Castigated and cast aside by the supposed gatekeepers of their faith, the father and daughter are shown sharing a relationship that is as pure and simple as the love that the most devout believer would share with their creator. The tenderness that the father has for his daughter places a rare but most welcome form of the masculine in the spotlight. A manliness that is in command of its virility and, so, can indulge in its softer and empathetic humanity. As the daughter progresses as a dancer, so does the father as a nurturing parent. Frame after frame brings the viewer a refreshing example of what a father-daughter relationship ought to be.

Undefeated by the bullying members of the community, Mariam dances in a competition and wins the top spot with ease. But then, she is marginalised and mistreated by the Hindu keeper and promoter of Bharatanatyam. The classical dance form is, very sadly and swiftly, rubbished into something parochial by the smallness of the man in whose custody the dance form, representative of the grand and ancient culture of this nation, was entrusted.

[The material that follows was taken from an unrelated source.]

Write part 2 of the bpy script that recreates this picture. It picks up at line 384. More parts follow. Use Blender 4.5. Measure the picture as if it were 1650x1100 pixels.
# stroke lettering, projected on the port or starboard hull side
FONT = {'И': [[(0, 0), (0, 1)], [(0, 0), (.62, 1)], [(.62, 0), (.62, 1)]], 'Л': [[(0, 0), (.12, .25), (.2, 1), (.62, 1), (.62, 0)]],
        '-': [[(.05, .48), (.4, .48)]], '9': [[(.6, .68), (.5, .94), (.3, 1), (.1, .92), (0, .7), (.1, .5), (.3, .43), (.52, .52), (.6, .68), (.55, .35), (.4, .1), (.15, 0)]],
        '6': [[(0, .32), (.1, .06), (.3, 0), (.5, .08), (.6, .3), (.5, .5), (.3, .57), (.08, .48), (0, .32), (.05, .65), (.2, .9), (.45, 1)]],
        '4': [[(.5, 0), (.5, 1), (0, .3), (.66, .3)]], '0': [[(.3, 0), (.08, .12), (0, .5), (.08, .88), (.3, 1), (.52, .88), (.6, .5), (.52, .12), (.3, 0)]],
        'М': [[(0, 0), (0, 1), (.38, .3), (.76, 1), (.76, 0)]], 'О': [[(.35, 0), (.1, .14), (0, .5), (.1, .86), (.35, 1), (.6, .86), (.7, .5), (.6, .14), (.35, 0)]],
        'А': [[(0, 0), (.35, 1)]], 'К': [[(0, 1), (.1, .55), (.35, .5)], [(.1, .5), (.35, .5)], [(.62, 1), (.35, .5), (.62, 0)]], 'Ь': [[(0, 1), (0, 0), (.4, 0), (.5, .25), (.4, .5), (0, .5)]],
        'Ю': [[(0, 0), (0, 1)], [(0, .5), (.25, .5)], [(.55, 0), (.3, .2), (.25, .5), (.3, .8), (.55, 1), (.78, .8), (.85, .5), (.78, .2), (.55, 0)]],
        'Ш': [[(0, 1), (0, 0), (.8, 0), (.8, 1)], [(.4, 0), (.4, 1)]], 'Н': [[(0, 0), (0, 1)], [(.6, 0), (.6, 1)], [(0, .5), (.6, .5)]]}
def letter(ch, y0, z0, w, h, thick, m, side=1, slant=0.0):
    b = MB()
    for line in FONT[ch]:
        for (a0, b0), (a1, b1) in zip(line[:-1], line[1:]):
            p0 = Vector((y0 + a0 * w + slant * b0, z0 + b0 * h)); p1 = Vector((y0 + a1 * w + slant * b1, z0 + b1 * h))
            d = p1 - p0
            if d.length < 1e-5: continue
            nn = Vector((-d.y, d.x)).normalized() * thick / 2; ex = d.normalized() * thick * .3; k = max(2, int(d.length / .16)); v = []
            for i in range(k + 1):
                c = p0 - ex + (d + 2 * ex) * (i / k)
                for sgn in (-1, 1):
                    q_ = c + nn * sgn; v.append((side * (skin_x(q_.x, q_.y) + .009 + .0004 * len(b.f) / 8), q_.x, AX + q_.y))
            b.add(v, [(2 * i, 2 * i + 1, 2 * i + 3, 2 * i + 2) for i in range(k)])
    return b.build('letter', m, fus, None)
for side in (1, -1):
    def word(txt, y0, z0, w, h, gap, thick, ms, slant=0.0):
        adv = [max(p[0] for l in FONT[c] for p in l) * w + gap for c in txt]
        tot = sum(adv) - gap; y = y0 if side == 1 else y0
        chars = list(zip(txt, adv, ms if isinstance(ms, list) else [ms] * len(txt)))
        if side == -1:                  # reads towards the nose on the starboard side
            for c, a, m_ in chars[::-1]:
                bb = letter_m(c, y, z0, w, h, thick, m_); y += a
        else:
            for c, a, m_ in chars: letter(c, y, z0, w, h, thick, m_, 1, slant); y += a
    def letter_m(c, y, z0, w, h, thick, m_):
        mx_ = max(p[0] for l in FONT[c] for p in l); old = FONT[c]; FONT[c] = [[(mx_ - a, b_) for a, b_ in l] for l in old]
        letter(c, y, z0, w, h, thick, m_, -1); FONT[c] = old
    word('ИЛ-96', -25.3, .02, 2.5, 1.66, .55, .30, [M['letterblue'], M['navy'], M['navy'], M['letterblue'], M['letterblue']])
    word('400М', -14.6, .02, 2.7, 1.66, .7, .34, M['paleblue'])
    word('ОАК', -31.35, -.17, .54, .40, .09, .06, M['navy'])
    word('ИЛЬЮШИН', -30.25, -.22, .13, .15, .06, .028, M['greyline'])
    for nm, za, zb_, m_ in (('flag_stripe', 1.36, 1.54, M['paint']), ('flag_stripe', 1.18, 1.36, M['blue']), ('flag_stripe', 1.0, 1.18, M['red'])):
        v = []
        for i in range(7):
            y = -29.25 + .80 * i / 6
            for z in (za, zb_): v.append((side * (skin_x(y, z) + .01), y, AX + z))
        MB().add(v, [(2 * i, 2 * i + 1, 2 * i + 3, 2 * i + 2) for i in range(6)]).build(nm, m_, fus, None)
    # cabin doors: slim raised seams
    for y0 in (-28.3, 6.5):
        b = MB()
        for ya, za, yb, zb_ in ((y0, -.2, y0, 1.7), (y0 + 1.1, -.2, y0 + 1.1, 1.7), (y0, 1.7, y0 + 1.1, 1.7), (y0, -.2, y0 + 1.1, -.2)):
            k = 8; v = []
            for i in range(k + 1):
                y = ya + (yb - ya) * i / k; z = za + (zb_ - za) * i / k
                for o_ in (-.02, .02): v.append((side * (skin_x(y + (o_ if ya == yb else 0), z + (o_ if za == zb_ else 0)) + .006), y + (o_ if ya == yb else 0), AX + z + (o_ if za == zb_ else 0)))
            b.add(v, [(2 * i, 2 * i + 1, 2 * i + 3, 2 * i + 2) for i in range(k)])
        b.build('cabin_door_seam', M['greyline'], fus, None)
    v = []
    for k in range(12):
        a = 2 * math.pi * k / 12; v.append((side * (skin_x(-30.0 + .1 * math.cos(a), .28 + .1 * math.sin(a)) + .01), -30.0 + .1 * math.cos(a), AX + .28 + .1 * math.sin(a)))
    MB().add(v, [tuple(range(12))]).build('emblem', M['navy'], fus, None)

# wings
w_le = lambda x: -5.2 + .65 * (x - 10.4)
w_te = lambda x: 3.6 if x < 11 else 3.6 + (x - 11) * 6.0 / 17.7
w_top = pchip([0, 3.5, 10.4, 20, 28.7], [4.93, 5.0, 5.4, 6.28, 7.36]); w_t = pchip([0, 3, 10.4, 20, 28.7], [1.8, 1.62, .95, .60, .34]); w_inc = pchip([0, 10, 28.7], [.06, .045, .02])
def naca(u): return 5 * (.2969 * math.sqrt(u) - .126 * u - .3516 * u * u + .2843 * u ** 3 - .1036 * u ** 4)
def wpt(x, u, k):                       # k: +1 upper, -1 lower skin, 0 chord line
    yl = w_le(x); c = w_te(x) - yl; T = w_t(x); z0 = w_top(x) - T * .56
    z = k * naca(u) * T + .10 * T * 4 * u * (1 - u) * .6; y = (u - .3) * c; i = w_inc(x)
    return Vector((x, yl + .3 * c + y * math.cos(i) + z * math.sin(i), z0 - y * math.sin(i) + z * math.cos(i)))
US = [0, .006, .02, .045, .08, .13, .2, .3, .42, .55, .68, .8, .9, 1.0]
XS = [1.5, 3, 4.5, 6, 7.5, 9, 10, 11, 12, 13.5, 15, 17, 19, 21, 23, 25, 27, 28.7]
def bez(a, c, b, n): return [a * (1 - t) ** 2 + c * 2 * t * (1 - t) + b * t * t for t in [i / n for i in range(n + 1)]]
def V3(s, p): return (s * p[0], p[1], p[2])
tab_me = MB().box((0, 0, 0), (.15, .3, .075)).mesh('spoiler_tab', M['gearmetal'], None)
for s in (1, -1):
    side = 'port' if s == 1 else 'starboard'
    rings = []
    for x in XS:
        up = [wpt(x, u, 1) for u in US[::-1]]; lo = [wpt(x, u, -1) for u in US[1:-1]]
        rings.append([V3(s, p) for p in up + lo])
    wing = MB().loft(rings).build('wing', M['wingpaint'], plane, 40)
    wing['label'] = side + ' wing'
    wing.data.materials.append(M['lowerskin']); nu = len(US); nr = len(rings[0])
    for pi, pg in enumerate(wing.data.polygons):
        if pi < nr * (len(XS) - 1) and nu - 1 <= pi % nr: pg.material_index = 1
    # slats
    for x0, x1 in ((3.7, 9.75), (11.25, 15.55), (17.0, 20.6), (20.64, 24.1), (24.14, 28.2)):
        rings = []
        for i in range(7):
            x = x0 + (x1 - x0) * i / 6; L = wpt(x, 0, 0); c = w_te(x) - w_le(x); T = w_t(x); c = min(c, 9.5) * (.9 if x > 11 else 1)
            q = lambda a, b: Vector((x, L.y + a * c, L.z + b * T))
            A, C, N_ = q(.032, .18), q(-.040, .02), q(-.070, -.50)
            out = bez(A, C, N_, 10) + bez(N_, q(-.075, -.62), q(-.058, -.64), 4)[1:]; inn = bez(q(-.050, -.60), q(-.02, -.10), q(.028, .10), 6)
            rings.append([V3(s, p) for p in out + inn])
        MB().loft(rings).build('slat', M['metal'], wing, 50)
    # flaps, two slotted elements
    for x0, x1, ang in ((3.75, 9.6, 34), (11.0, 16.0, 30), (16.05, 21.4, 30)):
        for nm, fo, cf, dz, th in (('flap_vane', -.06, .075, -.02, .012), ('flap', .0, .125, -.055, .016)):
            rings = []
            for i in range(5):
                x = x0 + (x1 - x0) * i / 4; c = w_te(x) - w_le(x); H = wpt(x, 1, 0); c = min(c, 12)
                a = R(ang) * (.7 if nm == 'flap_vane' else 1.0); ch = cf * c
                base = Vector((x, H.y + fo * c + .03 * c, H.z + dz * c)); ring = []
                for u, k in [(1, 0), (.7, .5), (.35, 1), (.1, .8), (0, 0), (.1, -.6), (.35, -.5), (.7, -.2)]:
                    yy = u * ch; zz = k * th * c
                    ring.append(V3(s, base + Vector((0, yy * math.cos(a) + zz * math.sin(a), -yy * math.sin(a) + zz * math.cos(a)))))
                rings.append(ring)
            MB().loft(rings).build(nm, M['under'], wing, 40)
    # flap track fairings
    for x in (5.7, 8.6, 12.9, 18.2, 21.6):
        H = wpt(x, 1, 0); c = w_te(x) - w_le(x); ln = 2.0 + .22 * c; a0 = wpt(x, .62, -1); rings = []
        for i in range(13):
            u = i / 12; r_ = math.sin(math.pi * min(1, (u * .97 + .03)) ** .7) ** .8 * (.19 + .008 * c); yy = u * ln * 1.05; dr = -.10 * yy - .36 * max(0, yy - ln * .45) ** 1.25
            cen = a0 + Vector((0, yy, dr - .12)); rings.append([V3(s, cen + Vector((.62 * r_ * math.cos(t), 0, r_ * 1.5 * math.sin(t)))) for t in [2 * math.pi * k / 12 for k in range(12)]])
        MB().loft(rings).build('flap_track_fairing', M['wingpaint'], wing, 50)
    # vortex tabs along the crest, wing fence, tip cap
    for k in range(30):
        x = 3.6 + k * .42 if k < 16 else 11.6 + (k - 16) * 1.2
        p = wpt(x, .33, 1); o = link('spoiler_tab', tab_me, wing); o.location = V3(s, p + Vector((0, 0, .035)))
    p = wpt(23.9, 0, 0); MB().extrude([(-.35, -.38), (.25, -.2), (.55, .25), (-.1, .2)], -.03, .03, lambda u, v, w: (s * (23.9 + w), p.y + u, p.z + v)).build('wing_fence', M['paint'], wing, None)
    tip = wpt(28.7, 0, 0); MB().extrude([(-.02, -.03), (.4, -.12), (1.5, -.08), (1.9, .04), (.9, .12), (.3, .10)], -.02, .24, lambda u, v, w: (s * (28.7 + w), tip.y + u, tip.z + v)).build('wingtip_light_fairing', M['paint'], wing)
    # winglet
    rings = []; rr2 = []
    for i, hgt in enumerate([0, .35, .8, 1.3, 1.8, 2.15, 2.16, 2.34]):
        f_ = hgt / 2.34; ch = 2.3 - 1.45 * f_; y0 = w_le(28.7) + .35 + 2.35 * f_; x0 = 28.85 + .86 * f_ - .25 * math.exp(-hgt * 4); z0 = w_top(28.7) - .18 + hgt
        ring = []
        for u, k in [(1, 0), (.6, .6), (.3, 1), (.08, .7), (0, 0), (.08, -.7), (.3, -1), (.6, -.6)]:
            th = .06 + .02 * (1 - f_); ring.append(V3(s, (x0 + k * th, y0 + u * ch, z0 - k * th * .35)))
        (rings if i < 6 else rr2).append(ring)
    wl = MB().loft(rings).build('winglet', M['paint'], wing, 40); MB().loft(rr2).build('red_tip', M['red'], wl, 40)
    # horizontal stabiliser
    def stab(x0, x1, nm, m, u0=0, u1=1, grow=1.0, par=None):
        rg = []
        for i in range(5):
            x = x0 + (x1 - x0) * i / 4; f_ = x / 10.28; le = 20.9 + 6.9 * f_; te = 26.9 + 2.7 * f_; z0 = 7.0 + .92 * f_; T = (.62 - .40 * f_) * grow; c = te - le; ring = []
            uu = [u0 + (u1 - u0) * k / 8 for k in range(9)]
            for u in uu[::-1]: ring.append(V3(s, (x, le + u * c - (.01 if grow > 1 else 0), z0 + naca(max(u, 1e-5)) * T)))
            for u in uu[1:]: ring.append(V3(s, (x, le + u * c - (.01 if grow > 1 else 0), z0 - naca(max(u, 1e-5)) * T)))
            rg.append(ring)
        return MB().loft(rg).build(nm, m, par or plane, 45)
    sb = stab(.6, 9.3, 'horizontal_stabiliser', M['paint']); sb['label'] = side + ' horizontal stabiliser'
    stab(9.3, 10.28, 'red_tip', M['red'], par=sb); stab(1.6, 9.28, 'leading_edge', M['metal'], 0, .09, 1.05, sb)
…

Kaifi asked Baba to shoot a film in Mijwan many years ago. One hundred years after the poet’s birth, the son returns to his father’s hometown, and, in doing so, he shares this story of hope and trust, of faith and grit, of determination and sincerity, of simplicity and purity. The story of a father who champions his daughter and her desires and femininity while also sharing his own deep-rooted confidence as a man. As I listened to Shabana reminisce about her deeply feminist father and how he encouraged his children to do whatever they wished as long as they did it passionately, and about the deeply independent, boundlessly empathetic, nurturing and forever optimistic man he was, I wondered if Baba’s Salim, the astonishingly kind father in Mee Raqsam is, in many ways, based on the real Kaifi.

Mee Raqsam is not about the pros and cons of religion and its believers. It is a statement about how intolerance is the most dangerous of all poisons and incongruent to the plurality of thought, action and deed that one might ascribe to a civil society.